I have always been fond of the surrealists, including André Breton, shown above from an article concerning the current inflated value of his manuscripts. Several news items this week discussed a sale at Sotheby's yesterday of nine of these. All noted the surreal nature of their present high value, which is so at odds with their contents. A French collector, Gérard Lhéritier, founder of the privately-owned Museum of Letters and Manuscripts in Paris, purchased all of these documents for €3.2 million -- around $5 million. I believe that the actual auction price was quite a bit more than predicted, in fact.
Irony, iconoclasm, lack of respect for the conventionally "great," disparaging the tight links between art and money, and nonconformity naturally dominated quite a few of these documents. I love a situation filled with contradictions such as this. It's totally amusing.
I like to think that my Mona Lisa interests and collections are influenced by some of the absurdist approaches to art that originated in the 1920s. I believe that Jean Margat, who invented the term Jocondologie in an important issue of Bizarre (right) was still reflecting some of these ideas in the 1950s.

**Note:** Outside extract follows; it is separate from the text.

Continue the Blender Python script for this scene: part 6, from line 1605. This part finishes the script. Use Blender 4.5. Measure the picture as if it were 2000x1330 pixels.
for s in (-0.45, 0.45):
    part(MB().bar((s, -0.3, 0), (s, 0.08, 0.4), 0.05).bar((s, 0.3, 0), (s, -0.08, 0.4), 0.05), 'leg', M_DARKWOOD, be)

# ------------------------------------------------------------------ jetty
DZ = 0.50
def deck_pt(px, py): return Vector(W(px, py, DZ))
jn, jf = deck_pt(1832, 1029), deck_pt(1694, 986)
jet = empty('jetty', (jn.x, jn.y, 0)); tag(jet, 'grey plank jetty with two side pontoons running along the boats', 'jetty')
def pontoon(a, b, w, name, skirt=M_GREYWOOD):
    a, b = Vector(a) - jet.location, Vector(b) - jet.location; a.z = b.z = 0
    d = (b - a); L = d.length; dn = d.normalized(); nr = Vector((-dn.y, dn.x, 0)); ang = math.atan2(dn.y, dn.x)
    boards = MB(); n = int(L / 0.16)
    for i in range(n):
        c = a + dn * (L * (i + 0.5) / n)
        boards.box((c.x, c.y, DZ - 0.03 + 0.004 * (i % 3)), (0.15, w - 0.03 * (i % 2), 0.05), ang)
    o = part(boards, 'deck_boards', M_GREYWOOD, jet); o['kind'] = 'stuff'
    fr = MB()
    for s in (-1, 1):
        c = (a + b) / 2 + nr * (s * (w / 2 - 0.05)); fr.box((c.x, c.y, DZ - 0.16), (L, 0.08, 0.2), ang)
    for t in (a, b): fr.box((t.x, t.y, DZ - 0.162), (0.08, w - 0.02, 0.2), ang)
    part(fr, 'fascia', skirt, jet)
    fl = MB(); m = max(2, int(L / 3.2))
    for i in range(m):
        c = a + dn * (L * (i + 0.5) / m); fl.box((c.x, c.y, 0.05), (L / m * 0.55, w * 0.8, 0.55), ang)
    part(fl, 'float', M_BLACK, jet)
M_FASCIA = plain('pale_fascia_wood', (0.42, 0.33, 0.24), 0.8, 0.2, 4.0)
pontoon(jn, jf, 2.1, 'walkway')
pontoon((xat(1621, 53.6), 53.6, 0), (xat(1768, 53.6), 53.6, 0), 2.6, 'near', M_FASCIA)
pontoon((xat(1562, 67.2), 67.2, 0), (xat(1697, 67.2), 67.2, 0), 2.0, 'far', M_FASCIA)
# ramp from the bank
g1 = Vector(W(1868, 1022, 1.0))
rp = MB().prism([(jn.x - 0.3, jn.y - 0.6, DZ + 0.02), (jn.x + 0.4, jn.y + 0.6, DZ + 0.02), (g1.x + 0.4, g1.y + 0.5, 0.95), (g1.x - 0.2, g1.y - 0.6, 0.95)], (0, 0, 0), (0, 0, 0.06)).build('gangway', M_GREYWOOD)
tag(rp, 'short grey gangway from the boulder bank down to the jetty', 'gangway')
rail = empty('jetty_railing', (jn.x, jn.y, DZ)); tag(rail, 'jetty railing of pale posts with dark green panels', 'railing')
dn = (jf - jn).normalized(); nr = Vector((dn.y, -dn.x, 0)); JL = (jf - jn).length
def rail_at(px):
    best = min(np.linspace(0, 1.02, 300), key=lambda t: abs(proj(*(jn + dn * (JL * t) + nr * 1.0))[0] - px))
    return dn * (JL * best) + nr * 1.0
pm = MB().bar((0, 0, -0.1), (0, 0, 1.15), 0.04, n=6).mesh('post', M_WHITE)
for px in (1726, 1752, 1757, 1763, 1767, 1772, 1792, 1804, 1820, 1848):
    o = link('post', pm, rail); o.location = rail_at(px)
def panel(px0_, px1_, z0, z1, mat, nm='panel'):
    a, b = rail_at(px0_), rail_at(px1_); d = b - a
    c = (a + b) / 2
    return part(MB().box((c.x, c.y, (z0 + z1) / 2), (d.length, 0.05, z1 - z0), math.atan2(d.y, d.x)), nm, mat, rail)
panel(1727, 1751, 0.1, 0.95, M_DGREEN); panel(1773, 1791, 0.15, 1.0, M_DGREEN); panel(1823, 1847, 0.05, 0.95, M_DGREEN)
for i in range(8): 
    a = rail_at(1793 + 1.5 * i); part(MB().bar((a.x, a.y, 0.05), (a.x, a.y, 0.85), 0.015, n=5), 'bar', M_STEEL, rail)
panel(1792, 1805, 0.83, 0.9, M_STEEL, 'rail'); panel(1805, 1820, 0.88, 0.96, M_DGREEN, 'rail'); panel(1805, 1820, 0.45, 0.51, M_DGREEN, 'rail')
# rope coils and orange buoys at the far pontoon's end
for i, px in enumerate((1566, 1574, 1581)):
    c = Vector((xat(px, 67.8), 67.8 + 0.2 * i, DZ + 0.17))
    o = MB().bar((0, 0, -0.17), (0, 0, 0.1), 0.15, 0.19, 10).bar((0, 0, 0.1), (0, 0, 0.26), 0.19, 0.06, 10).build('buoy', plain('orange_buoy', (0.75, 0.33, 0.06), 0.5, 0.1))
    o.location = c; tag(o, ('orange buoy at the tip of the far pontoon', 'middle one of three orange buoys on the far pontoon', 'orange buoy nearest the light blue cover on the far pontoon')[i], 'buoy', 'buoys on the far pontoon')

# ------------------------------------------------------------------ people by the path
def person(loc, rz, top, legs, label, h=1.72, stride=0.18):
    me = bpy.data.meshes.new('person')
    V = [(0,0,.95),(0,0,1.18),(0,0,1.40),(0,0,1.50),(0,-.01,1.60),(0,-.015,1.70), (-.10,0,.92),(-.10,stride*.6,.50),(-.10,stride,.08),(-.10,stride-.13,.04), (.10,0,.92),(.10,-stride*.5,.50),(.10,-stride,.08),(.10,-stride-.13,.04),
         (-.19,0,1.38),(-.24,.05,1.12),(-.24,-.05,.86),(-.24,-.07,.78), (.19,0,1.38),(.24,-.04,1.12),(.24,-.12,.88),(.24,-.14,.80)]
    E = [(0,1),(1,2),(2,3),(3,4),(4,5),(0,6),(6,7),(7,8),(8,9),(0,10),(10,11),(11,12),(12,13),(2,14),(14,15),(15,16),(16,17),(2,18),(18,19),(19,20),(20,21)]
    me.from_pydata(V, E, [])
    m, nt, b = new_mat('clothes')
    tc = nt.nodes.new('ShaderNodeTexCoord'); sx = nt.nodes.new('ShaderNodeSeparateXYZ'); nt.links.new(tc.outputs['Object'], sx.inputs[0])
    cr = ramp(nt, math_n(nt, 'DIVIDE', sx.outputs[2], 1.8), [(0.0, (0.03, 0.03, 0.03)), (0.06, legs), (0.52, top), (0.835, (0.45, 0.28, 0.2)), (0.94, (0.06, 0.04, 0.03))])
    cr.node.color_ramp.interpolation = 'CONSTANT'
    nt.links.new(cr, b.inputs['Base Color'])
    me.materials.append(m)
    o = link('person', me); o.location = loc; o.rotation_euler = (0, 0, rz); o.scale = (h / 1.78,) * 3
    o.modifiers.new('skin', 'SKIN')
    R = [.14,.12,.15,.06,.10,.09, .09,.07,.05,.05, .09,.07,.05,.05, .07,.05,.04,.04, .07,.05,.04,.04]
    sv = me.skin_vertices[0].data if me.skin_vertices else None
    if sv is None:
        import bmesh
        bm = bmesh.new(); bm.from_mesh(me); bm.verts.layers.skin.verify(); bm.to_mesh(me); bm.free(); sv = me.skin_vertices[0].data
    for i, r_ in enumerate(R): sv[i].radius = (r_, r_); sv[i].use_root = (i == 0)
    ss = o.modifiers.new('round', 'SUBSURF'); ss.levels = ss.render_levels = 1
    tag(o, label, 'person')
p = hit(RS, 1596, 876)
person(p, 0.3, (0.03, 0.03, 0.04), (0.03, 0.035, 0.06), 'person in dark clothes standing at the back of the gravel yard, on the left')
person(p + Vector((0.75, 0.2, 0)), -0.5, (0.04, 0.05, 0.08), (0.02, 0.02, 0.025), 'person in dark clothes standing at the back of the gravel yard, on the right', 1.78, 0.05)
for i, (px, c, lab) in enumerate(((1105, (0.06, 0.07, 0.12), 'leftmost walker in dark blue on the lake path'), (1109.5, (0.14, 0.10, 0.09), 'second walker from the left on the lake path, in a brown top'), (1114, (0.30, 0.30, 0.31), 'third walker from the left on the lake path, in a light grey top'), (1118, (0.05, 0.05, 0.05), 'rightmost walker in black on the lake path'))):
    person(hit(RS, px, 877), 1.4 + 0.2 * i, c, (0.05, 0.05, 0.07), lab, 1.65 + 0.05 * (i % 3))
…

Besides making art of various sorts, surrealists were taken with the idea of a "manifesto" -- a document that laid out some principles of art and self-expression and usually decried the capitalist use of art and giving it a value in mere money. An early example -- perhaps the first -- is Breton's Surrealist Manifesto, written in 1924, included in yesterday's sale. A comment by Kevin Jackson, from the Guardian: "The true offense [of this sale] lies in the way in which sneaky old capitalism, once again, has so ingeniously taken a movement aimed at its violent destruction and turned it into luxury goods."
And of course the political manifesto is a concept that both preceded and followed the early 20th century art movements. I recently blogged about a related document, from the Futurists, a related art movement of that era. Who could forget The Communist Manifesto from the previous century? Who remembers the S.C.U.M Manifesto by Valerie Solanis, which appeared in the 1960s or 1970s some time. (S.C.U.M. as most people have probably forgotten if they ever knew, stands for "Society for Cutting Up Men" and was an outlier in the Feminist movement, which had other slightly saner manifesto writers among its adherents as well. But I digress from Surrealism.)
From the Independent, dated May 20: "Breton (1896-1966) preached, and practised, an 'instant' approach to art and thought which rejected the conventional idea of enduring value. He might well have rejected as an absurdity the idea of paying an estimated €500,000 (£400,000) for his hand-written and illustrated 21-page argument for 'uncontrolled' art."
Besides the surrealists, I also love Dada, an allied movement (though distinguished profoundly by the theoreticians and manifesto writers). Man Ray and Marcel Duchamp, early Dadaists, later re-made their earlier disposable artworks, such as L.H.O.O.Q. or Mona Lisa with a mustache, and the famous urinal titled R.Mutt. In case you are new to this, L.H.O.O.Q. pronounced letter-by-letter in French is an off-color pun, contributing to Dada view of the concept of a masterpiece and of Mona Lisa worship. Just my thing.
After first throwing things away, Duchamp and Ray made sure that museums and galleries had ample works to display. In old age, they changed their minds about money, it seems. Breton may never have done any such thing, but time has done the job.
Just one absurd thing: publication of the many photos of surrealists inspired by news of the sale of Breton's papers show that these extreme non-conformist art experimentalists seemed virtually always to wear a suit and tie. Wow, times change don't they?